Falcon 9 Rocket Overcomes Engine Failure To Deploy 60 Starlink Satellites

A SpaceX Falcon 9 rocket overcame a rare in-flight engine failure soon after launch from Florida's Space Coast Wednesday to place 60 satellites in orbit for the company's Starlink Internet network. Spaceflight Now reports: One of the rocket's nine first stage engines shut down prematurely around 2 minutes, 22 seconds, after liftoff from pad 39A at NASA's Kennedy Space Center in Florida, an event visible in a view from a camera streaming live video from the Falcon 9 as it climbed into the upper atmosphere.
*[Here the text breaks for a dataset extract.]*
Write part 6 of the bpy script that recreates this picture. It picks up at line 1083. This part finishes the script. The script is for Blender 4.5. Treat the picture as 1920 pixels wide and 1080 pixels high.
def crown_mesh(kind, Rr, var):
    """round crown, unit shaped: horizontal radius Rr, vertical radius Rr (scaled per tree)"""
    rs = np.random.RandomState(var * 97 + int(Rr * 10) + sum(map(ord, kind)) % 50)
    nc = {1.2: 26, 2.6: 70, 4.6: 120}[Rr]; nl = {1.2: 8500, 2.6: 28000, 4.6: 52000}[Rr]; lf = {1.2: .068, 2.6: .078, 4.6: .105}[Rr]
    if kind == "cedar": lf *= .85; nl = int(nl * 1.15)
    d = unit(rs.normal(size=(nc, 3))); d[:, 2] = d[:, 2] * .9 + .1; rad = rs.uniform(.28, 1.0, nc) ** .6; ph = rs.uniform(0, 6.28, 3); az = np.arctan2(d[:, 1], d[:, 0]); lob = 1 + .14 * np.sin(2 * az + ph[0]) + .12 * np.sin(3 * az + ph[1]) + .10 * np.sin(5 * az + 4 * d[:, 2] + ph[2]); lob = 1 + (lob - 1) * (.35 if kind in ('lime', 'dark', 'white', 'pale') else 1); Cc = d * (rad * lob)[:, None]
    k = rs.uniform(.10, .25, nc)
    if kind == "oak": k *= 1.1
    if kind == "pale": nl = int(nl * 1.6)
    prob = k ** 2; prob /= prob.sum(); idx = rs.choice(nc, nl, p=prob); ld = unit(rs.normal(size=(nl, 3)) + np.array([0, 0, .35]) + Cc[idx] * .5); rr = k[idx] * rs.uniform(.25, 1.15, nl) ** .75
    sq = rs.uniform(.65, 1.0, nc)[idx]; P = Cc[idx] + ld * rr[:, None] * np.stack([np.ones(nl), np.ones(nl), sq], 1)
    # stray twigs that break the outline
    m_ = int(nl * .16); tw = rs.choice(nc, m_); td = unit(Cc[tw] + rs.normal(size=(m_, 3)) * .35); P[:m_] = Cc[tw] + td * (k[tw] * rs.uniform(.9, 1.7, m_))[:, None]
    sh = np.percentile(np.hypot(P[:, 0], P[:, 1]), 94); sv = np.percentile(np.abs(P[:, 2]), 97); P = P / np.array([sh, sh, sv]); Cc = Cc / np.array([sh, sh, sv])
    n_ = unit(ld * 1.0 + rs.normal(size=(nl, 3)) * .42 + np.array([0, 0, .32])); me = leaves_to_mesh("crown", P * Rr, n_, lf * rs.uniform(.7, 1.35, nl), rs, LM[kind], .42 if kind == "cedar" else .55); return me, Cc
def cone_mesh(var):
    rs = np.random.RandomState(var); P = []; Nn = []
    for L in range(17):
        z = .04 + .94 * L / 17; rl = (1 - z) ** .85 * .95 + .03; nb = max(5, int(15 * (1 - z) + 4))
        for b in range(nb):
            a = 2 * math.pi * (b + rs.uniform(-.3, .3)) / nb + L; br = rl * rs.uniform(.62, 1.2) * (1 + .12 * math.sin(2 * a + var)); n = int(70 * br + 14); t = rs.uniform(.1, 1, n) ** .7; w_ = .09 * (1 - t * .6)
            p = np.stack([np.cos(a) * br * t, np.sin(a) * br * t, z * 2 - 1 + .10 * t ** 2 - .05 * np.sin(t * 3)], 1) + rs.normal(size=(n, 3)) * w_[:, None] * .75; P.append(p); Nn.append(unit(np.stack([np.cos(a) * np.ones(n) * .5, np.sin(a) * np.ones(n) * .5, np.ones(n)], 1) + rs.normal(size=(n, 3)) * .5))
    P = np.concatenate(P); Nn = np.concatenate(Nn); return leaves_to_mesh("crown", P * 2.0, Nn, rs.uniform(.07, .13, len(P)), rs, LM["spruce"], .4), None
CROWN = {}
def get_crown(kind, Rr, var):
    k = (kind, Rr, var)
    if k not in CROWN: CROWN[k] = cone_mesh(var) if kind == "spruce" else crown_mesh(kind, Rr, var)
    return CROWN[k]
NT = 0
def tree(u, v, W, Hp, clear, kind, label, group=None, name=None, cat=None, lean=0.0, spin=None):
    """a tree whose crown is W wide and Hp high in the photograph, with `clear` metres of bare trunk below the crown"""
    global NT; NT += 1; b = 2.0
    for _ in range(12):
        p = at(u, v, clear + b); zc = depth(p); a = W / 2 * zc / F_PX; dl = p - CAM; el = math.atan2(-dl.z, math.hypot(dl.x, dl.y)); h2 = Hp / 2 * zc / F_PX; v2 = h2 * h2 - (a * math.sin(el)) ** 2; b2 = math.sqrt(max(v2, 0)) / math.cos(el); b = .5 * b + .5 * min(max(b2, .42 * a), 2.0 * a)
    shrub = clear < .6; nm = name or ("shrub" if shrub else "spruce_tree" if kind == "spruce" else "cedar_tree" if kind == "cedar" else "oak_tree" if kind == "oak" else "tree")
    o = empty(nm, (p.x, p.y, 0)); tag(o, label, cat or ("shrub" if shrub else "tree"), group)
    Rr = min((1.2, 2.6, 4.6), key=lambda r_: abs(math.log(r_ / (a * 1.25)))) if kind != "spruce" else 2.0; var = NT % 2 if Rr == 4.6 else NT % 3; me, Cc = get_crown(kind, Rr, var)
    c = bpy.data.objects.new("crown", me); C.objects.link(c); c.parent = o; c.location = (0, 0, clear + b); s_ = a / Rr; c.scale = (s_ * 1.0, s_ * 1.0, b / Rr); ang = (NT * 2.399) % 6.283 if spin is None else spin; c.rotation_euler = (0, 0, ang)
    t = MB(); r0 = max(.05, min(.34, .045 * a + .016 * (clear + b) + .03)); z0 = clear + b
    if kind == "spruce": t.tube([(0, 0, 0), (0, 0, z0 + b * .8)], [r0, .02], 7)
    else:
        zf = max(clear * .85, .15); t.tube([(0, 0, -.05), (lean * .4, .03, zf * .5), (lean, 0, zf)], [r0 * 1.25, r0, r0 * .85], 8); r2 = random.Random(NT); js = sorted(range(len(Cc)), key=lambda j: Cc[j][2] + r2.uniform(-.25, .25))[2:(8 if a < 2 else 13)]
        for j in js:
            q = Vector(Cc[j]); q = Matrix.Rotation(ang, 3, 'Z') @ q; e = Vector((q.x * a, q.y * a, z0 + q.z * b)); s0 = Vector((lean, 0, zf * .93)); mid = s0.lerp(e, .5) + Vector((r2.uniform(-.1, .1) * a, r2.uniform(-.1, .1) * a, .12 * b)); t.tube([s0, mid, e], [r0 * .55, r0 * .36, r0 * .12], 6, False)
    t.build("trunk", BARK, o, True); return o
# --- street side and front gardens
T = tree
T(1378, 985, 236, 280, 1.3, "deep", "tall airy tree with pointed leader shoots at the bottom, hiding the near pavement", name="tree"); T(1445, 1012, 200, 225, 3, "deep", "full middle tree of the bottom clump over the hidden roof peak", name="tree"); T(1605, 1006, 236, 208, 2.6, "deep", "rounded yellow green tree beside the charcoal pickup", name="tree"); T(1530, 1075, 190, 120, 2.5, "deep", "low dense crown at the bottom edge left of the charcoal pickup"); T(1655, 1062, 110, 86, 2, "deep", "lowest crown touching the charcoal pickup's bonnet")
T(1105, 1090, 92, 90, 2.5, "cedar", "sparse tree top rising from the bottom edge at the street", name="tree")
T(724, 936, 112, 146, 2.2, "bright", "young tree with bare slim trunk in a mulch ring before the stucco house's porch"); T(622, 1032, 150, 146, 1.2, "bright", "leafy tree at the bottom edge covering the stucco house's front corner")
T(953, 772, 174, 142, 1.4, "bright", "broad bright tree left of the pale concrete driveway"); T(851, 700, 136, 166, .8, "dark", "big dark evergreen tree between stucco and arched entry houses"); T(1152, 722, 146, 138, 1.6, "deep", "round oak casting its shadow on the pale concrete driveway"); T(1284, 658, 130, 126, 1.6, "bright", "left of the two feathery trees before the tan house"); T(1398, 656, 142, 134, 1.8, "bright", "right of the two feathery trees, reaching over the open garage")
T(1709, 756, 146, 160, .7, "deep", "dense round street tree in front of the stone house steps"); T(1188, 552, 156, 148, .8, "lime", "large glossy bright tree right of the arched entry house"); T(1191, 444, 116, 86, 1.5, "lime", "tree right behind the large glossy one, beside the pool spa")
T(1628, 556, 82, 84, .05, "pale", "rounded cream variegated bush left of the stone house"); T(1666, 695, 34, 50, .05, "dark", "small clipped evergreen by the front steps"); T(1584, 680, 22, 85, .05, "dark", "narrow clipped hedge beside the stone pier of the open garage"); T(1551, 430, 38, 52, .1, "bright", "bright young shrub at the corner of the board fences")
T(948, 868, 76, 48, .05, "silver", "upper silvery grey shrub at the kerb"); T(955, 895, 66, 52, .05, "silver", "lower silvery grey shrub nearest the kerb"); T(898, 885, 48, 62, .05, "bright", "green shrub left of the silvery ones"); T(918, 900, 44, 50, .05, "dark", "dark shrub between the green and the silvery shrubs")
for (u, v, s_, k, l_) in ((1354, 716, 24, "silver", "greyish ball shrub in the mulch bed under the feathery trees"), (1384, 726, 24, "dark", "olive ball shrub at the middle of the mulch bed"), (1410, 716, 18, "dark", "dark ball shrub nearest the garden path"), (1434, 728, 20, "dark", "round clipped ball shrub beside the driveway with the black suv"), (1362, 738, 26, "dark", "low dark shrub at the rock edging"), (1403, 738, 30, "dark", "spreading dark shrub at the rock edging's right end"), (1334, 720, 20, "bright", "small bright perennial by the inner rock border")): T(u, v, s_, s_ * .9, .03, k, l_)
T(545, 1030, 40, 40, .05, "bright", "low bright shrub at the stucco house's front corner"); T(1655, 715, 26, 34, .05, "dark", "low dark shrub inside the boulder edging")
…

Elon Musk, SpaceX's founder and CEO, confirmed in a tweet that the Falcon 9 experienced an "early engine shutdown on ascent, but it didn't affect orbit insertion." The rocket's other Merlin engines fired a little longer to compensate for the loss of thrust. The rest of the Falcon 9's climb into orbit appeared to go according to plan, and the upper stage deployed the 60 Starlink satellites into orbit around 15 minutes after liftoff. "Shows value of having 9 engines!" Musk wrote on Twitter. The first stage missed a landing attempt on SpaceX's drone ship parked in the Atlantic Ocean northeast of Cape Canaveral, the second time SpaceX has missed a rocket landing in the company's last three missions. It was not immediately clear whether the engine shutdown on ascent affected the recovery attempt. Musk promised a "thorough investigation" of Wednesday's early engine shutdown before the next Falcon 9 launch, and it was not immediately clear whether the inquiry might prompt launch delays.